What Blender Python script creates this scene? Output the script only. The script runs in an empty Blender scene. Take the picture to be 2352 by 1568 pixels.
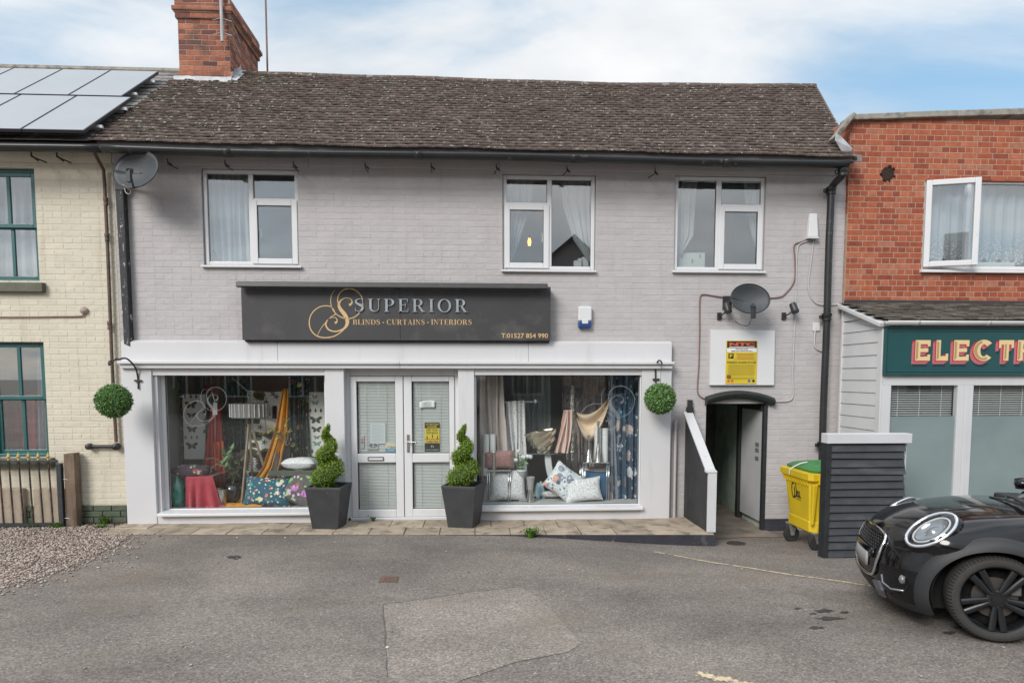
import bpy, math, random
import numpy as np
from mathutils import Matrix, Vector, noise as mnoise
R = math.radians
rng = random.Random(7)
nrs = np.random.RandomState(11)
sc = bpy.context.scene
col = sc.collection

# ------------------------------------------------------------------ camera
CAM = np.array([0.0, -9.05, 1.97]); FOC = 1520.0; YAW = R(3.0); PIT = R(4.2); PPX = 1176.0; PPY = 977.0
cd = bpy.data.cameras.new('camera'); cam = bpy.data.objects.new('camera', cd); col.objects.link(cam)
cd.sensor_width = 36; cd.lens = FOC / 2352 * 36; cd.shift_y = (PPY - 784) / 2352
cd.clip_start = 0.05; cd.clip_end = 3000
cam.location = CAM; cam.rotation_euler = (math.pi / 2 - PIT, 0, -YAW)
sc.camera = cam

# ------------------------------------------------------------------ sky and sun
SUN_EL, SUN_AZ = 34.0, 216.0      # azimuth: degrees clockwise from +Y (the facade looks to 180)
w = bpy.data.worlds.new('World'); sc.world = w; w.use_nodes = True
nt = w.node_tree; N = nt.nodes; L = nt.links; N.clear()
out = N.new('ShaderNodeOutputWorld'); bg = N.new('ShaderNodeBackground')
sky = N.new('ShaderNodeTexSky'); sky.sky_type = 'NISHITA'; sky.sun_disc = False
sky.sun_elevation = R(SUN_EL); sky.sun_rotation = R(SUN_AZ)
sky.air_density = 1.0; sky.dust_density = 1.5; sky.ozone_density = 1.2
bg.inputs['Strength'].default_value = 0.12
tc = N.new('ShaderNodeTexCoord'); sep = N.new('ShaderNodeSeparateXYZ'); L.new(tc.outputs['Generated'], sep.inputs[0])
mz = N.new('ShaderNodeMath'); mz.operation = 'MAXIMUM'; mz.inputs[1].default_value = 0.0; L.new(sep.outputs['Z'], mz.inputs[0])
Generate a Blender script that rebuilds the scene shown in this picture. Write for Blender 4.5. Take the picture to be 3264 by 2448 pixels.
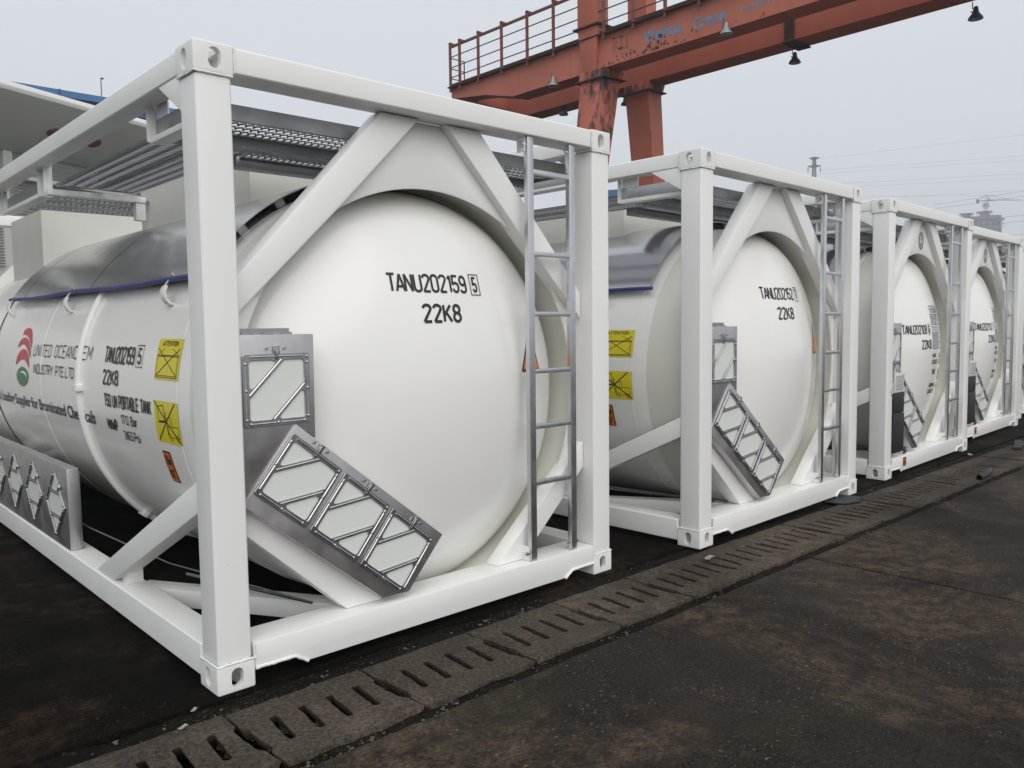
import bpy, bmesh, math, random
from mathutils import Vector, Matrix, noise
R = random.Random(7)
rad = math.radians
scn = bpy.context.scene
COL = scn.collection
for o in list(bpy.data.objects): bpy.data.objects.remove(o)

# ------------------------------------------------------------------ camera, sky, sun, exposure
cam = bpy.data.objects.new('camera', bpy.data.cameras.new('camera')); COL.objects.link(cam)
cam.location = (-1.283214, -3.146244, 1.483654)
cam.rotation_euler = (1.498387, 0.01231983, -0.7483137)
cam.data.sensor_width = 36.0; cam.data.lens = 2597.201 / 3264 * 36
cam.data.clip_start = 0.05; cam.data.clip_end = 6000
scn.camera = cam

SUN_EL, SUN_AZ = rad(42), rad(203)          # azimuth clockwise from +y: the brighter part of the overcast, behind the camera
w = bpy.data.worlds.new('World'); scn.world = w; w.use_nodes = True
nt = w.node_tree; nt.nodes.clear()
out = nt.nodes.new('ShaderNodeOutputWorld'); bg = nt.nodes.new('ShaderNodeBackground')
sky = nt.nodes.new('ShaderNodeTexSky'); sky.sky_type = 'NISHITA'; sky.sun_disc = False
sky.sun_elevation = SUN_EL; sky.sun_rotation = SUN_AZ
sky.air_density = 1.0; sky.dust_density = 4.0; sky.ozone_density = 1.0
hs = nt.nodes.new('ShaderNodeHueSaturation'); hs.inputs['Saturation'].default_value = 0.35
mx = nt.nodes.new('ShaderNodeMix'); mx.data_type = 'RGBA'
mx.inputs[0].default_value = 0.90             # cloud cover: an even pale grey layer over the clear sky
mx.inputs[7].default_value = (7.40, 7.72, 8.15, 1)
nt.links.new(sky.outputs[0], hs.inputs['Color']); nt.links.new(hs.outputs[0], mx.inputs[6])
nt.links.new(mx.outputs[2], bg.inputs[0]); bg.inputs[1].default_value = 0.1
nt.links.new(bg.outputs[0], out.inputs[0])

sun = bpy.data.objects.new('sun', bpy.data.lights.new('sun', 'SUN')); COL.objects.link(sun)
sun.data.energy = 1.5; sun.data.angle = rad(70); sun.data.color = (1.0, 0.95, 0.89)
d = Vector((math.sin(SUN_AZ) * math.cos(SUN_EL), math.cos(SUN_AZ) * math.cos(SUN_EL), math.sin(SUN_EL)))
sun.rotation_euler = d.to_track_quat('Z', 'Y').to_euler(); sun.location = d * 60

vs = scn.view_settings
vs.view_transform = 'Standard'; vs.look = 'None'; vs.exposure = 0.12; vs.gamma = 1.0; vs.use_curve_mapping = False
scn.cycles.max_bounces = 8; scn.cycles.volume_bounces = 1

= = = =

(PROBLEM):
Write out nothing but the lines from the start of the data through the line with "col = sc.collection". Leave out the pictures.

(TASK OUTPUT):
What Blender Python script creates this scene? Output the script only. The script runs in an empty Blender scene. Take the picture to be 2352 by 1568 pixels.
import bpy, math, random
import numpy as np
from mathutils import Matrix, Vector, noise as mnoise
R = math.radians
rng = random.Random(7)
nrs = np.random.RandomState(11)
sc = bpy.context.scene
col = sc.collection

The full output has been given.